_EXERCISE REQUIREMENTS_.
Look through the listing below and give the number of lines that hold "script". Say nothing more.

==*==

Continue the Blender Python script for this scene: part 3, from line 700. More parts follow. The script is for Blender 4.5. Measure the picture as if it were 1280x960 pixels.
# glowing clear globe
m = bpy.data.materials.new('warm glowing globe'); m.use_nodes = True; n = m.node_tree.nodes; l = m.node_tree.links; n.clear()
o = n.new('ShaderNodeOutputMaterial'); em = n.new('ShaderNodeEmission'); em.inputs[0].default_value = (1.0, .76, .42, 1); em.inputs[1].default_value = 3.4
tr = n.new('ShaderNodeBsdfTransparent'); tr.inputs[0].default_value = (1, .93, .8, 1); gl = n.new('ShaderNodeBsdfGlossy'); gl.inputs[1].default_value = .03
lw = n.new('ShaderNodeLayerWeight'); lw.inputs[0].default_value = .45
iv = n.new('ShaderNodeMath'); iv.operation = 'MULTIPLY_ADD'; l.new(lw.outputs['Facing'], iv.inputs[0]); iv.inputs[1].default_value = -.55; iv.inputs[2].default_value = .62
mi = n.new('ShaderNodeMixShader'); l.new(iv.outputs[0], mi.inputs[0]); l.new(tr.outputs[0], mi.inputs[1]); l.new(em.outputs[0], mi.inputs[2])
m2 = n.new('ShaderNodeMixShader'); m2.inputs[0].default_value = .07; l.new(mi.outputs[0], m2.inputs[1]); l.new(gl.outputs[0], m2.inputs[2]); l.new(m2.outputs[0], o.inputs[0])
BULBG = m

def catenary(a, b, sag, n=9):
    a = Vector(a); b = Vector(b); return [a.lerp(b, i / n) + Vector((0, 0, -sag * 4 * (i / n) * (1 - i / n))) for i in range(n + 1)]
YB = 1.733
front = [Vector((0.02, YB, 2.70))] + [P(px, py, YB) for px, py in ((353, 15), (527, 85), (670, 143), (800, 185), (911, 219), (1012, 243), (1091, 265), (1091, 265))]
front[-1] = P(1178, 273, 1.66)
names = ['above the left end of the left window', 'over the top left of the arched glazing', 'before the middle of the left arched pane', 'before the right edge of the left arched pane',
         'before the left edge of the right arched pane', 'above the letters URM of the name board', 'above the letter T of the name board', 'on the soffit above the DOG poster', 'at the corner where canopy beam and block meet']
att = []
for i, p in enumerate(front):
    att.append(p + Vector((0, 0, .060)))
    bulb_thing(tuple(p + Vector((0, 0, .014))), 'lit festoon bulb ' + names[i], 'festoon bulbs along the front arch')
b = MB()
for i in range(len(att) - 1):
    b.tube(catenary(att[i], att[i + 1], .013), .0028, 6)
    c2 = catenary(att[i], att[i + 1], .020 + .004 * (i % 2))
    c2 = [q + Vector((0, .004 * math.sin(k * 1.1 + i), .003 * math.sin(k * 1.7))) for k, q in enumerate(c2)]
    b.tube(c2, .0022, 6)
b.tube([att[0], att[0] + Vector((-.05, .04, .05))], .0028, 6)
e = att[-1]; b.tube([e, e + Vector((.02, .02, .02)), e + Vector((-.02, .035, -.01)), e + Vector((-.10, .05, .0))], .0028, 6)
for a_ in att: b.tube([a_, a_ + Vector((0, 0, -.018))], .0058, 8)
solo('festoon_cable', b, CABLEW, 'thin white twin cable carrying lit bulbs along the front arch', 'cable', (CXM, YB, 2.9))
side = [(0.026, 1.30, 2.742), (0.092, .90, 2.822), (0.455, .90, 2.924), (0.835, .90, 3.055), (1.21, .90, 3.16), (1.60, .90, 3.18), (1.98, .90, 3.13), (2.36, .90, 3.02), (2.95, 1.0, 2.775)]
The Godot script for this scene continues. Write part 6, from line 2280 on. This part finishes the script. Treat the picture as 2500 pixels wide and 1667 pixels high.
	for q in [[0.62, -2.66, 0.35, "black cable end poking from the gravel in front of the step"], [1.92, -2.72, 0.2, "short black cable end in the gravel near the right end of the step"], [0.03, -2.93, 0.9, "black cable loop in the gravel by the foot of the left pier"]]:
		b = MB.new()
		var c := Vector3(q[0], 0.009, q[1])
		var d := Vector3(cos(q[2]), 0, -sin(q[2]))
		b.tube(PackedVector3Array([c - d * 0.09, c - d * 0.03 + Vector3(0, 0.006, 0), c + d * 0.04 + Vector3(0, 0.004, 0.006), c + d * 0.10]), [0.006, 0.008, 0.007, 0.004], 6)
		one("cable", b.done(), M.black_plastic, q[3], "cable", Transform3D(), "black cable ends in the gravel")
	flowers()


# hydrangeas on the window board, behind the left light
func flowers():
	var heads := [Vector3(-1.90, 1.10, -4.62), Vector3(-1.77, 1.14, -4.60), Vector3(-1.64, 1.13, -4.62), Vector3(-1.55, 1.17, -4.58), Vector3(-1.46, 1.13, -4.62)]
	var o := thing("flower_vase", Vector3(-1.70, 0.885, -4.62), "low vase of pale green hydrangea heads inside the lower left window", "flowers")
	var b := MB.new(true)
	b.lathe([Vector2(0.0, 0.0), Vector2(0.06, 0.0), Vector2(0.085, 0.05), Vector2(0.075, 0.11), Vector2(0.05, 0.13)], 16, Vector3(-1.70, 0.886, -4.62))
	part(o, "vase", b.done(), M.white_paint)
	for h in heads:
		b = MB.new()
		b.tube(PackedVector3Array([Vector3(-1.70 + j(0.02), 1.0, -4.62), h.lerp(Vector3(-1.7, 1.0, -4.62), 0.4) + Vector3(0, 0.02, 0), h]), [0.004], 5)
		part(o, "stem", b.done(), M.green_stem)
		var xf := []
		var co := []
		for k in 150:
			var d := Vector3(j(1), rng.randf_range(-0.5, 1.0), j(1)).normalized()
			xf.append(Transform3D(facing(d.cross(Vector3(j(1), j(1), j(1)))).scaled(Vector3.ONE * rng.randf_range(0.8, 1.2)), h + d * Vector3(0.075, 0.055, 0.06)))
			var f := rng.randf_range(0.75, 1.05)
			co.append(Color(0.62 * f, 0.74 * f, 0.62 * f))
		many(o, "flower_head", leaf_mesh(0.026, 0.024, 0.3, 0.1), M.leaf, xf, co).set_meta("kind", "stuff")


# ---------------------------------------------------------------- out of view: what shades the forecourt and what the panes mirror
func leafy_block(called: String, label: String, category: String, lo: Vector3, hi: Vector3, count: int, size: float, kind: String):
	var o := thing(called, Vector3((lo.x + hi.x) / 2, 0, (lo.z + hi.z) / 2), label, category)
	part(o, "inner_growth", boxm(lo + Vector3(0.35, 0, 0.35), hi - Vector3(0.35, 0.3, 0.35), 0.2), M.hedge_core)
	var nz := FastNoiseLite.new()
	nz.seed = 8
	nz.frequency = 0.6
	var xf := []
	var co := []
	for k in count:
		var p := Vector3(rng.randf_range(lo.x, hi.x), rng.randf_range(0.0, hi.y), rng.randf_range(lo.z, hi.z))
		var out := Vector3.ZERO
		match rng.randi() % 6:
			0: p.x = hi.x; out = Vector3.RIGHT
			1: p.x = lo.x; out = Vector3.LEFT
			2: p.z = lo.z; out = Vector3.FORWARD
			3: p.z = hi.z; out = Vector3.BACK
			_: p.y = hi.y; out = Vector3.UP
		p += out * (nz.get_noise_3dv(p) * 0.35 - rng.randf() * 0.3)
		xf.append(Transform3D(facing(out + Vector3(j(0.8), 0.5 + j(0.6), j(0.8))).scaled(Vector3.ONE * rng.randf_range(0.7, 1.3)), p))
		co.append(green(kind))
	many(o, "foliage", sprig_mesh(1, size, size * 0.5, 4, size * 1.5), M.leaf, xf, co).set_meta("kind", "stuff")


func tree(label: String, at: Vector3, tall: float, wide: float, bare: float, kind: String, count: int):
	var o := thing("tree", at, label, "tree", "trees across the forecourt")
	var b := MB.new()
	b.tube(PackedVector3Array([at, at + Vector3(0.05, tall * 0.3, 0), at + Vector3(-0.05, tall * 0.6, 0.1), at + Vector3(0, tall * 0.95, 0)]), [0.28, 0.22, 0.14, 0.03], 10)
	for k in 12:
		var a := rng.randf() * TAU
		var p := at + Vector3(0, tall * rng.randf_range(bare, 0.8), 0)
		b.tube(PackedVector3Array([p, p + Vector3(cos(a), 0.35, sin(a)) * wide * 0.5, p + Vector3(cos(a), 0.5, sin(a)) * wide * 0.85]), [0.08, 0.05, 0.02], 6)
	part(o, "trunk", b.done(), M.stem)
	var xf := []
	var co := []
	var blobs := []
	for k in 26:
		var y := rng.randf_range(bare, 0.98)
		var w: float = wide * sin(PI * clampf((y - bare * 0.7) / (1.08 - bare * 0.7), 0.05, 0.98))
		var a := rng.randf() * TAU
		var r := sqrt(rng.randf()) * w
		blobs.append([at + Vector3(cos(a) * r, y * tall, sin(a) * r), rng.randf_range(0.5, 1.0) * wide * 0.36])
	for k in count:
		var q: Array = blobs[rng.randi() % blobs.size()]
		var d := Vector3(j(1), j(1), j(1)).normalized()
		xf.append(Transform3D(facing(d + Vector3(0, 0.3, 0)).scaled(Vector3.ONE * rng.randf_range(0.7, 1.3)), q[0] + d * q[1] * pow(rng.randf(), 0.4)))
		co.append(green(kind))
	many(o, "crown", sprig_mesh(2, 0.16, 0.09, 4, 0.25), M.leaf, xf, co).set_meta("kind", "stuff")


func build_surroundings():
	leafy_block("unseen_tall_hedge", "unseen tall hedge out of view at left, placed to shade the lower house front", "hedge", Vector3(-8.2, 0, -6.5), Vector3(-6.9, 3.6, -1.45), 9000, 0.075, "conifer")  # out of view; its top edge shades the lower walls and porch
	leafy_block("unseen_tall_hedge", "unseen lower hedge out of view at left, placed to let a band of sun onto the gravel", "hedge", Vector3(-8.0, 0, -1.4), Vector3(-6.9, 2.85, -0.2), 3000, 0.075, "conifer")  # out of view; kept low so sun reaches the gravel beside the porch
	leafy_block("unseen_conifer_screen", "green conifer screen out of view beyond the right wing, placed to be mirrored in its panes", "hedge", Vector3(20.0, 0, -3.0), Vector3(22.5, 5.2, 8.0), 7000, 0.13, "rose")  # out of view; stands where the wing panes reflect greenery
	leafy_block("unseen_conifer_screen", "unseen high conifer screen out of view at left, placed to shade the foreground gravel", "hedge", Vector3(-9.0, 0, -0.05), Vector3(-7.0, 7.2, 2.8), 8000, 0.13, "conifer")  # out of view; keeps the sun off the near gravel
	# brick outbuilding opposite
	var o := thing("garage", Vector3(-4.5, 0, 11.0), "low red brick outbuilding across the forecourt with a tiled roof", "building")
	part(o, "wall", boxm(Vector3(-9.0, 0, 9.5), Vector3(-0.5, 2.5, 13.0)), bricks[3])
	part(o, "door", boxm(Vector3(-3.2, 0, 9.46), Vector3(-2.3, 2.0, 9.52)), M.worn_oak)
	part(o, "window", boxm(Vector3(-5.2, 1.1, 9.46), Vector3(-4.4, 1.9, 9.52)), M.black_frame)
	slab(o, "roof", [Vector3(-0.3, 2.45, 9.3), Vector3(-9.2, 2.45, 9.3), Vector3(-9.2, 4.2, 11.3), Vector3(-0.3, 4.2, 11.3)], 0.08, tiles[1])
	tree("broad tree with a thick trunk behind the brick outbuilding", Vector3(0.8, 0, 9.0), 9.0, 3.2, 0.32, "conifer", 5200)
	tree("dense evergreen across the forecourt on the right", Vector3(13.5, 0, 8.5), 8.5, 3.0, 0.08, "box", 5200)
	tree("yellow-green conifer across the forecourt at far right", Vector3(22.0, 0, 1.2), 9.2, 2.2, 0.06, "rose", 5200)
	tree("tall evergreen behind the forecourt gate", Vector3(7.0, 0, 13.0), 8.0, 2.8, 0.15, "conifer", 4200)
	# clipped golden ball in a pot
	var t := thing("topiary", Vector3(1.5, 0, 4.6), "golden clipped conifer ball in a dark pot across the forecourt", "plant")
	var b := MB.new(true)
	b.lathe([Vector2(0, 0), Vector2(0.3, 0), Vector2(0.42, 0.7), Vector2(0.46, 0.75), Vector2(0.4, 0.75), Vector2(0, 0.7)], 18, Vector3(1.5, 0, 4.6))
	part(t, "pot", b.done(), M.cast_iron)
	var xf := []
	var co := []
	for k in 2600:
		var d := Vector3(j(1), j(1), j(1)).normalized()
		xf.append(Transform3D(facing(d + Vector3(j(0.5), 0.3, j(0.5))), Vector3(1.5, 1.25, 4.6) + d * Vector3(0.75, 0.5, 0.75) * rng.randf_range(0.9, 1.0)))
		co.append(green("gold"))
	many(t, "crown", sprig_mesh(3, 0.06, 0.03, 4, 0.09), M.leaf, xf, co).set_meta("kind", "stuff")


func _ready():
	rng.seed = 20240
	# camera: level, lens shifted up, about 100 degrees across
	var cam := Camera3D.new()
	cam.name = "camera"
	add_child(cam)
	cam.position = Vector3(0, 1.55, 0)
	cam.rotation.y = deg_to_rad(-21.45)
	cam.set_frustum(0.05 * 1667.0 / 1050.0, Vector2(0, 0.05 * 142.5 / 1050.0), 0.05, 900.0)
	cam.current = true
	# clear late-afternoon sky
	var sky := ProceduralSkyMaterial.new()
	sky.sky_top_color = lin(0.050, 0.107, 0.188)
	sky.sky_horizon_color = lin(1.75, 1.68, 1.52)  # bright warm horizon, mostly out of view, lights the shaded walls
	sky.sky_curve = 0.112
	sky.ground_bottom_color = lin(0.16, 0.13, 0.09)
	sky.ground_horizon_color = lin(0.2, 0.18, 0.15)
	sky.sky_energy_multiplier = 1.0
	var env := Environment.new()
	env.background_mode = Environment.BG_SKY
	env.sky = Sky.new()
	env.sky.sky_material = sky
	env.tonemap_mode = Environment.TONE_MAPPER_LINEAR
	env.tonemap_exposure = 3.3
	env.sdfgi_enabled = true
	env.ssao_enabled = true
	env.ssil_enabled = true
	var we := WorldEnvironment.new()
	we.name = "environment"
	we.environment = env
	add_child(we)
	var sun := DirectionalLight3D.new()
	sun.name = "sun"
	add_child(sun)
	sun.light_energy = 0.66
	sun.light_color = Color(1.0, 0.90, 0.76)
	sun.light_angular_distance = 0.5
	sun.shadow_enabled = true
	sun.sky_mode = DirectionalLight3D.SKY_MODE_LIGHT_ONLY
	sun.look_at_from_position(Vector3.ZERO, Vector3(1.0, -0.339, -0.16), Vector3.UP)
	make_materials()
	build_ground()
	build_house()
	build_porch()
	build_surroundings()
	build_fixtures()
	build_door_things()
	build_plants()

==*==

_WRITTEN SOLUTION_.
2